Pracownicy Miejskiego Przedsiębiorstwa Gospodarki Nieruchomościami w drodze przetargu wybrali już firmy, które po usunięciu pieców zajmą się montażem centralnego ogrzewania wraz z instalacją ciepłej wody.
Długa lista budynków
Pierwsze prace powinny rozpocząć się już w tym tygodniu. Plan jest taki, że w tym roku analogiczne roboty zostaną wykonane jeszcze w sześciu budynkach zarządzanych przez miejską spółkę mieszkaniową. W sumie do 2018 roku 920 pieców ma zostać zlikwidowanych w 48 budynkach znajdujących się w różnych częściach miasta.
- Najemcy lokali nie będą partycypowali w kosztach - informuje Zenon Różycki, prezes MPGN. Wartość zadania jest szacowana na 7 mln zł. Ok. 3,5 mln zł na zamianę systemów grzewczych wyłoży Wojewódzki Fundusz Ochrony Środowiska.
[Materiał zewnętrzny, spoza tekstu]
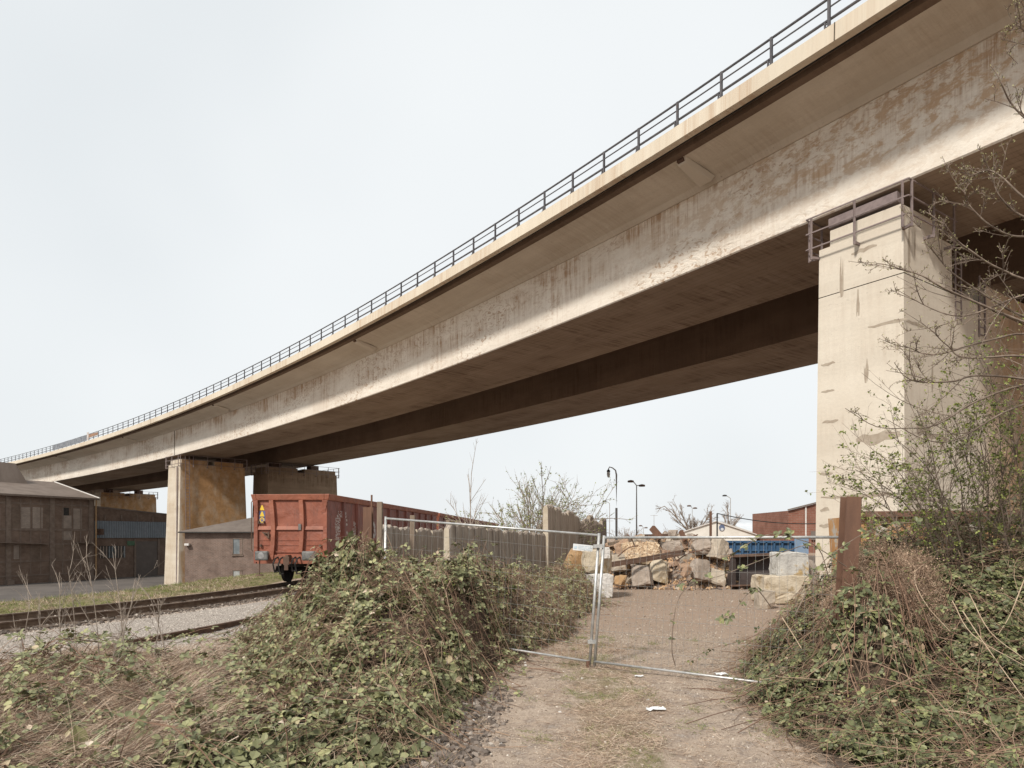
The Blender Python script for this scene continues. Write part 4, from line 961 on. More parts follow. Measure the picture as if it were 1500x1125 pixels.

Cel projektu? Oczywisty: ograniczenie emisji dwutlenku węgla do atmosfery. Szef MPGN mówił wcześniej "Pomorskiej", że oczekiwany efekt likwidacji "kaflaków" to spadek spalania węgla o ponad 1.200 ton rocznie.
Kasa na czyste inwestycje
W najbliższych latach Unia wyłoży ogromne pieniądze na inwestycje ograniczające emisję spalin. Po te fundusze chce sięgnąć także Grudziądz. Chodzi tutaj nie tylko o rozwój transportu (nowe tramwaje i autobusy elektryczne), ale także o tzw. inteligentną termomodernizację budynków użyteczności publicznej, np. szkół.
- Myślimy o montażu systemów, które będą sterowały m.in. ogrzewaniem budynków - wyjaśnia wiceprezydent Marek Sikora.